The Danish discovery has changed this. Researchers led by the Space Centre's Henrik Svensmark published experimental evidence in the proceedings of the prestigious British Royal Society showing that high-energy cosmic rays do have the ability to ionize molecules in our atmosphere and nucleate clouds. Mr. Svensmark's team managed to reproduce the gases and chemistry of the lower atmosphere inside a chamber of seven cubic metres. Into this simulated atmosphere, they fired a beam of charged particles like the high-energy cosmic radiation that manages to penetrate the Earth's magnetic shielding. Their measurements of the charged particles they created and the rates of nucleation match with those required to have a measurable impact on climate. They provide experimental evidence to support the theory.

The Danes are not the only team to have sought experimental evidence for cosmic ray forcing of the climate. University of Ottawa researcher Jan Veizer and colleague Nir Shaviv use geology and meteorites to show a cosmic ray connection with climate over the past 600-million years. The research team at CERN, the EU's foremost centre for high-energy physics, announced last month that their new CLOUD experiments would test the theory of cloud formation by cosmic rays. NASA is also taking the solar connection more seriously. This past spring, two new satellites were launched to collect data on the link between cloud formation and climate. All this activity signals a recognition that the solar-cosmic ray-cloudiness connection must be taken seriously in climate research.

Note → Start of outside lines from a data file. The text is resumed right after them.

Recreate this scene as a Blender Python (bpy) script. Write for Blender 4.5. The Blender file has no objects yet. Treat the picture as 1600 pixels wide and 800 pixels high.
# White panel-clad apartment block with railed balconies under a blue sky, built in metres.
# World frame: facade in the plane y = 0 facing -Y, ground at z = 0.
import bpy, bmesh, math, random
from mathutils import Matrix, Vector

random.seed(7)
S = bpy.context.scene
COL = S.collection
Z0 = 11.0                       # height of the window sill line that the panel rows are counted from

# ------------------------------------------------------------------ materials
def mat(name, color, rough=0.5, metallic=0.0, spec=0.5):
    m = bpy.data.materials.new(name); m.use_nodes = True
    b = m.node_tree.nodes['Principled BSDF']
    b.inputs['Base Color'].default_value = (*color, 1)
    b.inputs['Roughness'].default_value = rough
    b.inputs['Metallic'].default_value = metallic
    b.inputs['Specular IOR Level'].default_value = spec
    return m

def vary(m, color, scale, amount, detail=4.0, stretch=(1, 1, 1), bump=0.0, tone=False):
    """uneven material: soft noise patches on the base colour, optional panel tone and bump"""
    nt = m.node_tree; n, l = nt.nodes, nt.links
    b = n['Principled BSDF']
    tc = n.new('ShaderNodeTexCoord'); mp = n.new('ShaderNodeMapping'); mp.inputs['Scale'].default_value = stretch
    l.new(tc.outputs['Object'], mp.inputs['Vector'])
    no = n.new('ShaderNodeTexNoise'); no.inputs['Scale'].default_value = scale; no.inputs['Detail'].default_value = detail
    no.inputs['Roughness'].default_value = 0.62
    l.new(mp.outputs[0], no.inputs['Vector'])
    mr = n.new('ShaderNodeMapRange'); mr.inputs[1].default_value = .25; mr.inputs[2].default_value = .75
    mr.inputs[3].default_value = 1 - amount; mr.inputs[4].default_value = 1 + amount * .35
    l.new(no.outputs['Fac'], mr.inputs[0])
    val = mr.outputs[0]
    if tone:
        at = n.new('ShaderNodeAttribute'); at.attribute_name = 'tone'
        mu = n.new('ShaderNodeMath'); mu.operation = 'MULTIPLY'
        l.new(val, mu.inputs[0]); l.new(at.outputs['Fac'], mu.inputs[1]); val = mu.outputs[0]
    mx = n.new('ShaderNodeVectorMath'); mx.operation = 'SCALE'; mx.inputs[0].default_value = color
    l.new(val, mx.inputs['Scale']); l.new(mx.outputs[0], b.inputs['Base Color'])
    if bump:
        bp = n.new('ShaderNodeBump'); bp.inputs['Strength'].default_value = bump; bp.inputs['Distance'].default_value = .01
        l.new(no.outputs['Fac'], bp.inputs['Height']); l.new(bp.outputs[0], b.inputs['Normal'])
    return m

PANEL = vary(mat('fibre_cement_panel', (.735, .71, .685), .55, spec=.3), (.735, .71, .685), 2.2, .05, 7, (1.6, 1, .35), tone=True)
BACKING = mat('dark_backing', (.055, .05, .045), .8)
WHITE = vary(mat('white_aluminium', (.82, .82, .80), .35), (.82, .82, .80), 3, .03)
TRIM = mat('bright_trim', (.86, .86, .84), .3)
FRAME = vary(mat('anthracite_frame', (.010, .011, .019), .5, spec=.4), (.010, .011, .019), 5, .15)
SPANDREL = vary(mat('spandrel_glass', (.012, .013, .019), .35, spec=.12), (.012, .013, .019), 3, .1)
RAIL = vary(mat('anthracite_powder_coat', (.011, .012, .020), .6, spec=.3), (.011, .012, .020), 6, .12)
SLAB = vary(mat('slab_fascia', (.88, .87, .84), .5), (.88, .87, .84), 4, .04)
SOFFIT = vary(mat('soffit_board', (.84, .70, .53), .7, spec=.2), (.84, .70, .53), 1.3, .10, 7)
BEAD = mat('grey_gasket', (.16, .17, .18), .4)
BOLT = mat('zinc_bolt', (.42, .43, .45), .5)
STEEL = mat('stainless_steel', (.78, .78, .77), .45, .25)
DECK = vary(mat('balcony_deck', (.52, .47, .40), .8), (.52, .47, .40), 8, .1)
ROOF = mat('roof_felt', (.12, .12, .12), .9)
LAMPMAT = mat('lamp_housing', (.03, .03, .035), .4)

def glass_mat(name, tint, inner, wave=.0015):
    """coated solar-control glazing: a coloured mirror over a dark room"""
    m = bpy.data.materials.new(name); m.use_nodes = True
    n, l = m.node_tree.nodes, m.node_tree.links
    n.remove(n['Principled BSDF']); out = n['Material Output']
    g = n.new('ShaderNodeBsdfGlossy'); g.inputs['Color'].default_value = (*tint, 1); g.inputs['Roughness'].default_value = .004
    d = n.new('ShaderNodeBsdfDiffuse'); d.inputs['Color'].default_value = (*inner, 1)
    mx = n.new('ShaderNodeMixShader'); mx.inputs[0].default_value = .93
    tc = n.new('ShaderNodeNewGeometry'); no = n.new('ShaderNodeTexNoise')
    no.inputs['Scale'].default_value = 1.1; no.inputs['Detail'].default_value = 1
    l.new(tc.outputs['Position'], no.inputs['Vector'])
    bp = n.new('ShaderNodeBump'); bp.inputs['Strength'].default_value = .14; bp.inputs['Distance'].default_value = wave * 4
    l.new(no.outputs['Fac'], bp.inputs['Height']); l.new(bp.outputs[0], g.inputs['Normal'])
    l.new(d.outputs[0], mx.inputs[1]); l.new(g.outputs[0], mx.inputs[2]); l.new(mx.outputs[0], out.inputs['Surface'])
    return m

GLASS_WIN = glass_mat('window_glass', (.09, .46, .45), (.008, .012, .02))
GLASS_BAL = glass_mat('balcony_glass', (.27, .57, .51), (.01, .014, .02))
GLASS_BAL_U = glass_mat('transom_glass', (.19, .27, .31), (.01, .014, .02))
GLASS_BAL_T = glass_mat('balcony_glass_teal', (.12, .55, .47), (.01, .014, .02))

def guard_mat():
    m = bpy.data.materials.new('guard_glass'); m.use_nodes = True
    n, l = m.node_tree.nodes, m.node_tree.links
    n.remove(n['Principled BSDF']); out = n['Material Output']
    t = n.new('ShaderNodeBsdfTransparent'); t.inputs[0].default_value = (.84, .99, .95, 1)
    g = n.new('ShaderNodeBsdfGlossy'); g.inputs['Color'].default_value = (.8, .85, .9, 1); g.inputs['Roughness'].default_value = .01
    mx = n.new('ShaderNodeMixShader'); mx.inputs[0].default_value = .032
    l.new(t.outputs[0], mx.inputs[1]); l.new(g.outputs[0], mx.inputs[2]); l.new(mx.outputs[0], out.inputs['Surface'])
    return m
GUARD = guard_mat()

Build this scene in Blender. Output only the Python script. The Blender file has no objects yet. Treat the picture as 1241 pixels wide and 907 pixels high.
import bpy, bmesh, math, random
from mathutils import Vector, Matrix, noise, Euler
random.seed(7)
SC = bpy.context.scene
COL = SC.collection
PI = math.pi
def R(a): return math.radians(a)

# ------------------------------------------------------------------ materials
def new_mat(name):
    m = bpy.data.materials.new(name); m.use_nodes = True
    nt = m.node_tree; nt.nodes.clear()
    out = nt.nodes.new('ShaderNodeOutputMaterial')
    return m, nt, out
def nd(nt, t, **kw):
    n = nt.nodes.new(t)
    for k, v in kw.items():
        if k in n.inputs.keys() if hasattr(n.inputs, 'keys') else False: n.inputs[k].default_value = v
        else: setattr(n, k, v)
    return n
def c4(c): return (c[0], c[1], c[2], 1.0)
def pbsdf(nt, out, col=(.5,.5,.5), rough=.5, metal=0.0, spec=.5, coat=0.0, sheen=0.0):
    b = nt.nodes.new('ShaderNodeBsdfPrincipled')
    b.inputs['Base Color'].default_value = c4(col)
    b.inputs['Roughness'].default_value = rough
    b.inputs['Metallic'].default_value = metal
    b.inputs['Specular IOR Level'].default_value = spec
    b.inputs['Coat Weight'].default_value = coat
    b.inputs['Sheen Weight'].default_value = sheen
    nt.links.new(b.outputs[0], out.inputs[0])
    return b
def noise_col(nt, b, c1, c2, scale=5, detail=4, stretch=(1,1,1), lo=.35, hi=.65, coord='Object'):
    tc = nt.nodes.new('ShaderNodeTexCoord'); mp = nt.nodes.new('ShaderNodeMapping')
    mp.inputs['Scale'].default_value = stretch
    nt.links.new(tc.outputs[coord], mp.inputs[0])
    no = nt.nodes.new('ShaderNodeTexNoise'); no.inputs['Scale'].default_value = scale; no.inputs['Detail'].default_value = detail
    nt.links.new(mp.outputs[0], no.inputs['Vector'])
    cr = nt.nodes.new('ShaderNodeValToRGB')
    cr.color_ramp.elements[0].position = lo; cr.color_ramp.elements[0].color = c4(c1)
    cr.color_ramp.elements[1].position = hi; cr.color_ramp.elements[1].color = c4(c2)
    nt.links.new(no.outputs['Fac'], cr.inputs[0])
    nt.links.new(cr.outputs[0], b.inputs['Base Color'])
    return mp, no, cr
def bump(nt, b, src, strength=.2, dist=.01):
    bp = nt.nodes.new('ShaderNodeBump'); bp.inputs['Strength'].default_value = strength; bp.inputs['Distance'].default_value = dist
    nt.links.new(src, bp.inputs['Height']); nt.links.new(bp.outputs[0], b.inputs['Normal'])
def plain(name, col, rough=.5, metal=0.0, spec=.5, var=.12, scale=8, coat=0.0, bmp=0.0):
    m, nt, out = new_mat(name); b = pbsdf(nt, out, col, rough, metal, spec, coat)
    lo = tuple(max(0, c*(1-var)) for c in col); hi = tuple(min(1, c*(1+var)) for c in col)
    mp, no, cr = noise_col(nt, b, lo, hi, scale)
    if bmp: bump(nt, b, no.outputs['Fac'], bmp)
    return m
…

While these Danish experiments provide new evidence to support the theory of solar-forcing of climate change, the CO2 warming theory remains untested and unverified. Beyond wiggle-matching, no experimental evidence has been produced to show that an increase in CO2 can accelerate the water cycle and increase greenhouse warming with water vapour. In fact, ice core evidence from the past shows that it doesn't.

In the natural sciences, if you can't measure it, you can't prove it.